At its core, a pier is a place built especially for people without boats who are drawn to the sea, a structure whose purpose is deemed important enough to spend big bucks to maintain it. Montauk has a beauty with its own subculture that the town maintains in Fort Pond Bay.

There once was a fishing pier that jutted out from the beach in front of the Montauk Lighthouse and was repaired each summer after winter storms did their worst. Can you imagine watching bluefish and striped bass passing under the pier, boiling at your feet?

The trip to California was a success. I was able to tour the Surfing Heritage Foundation Museum and enlist its help in the creation of the Montauk Lighthouse Museum’s Oceans Institute. I caught some waves at “San-O,” San Onofre, generated from a storm off Japan. The waves were perked up by Santa Ana winds that carried the occasional burst of 50-caliber machine-gun fire from Pendleton nearby.

We drove the four-lane, 80-mile-per-hour winding anaconda that’s the freeway known as the Five, and the good ole coast highway with its ’50s-style, slant-roofed burger joints, chopped pickups, and ape-hangered Harleys. A pier is built for people drawn to the sea. Or, is it for people escaping each other. Is there a difference?

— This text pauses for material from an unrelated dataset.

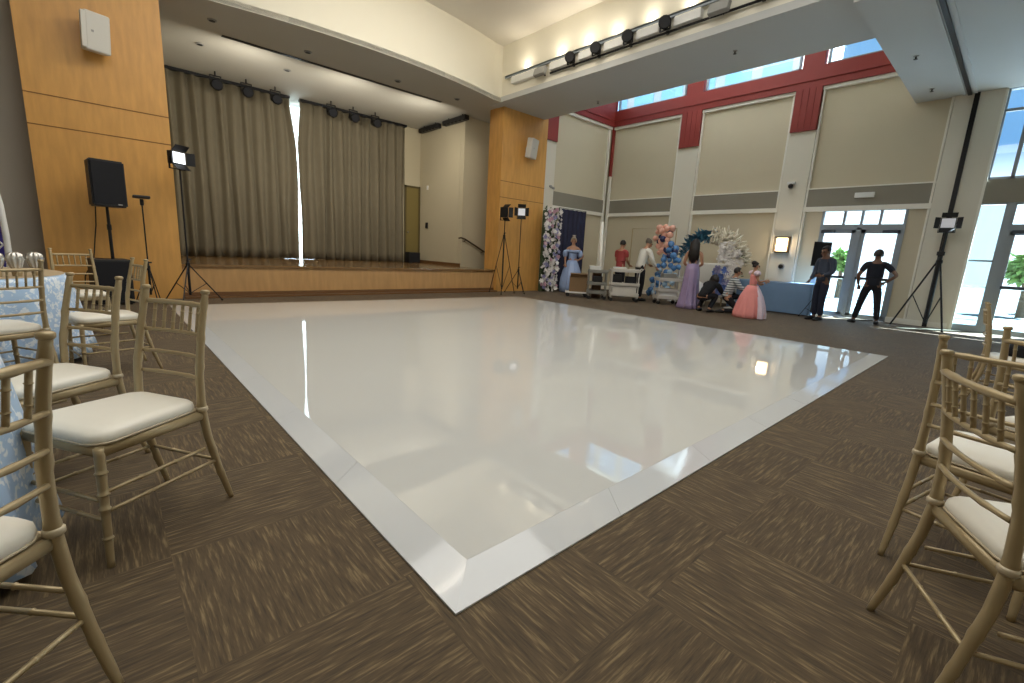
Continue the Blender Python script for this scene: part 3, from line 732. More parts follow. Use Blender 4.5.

On the beach beside the pier were strewn clumps of deep-yellow kelp. Small, plover-like pipers minced, and there was bigger shorebird called a whimbrel of the curlew family. A hippy chick in an altered state with arms spread embraced the sea, yoga posed, embraced the sky, drew a circle in the sand with a peace sign at its center, wrote around the inside of the circle’s border, “Only love can save us from ourselves.” And, I’m thinking, perhaps a pier.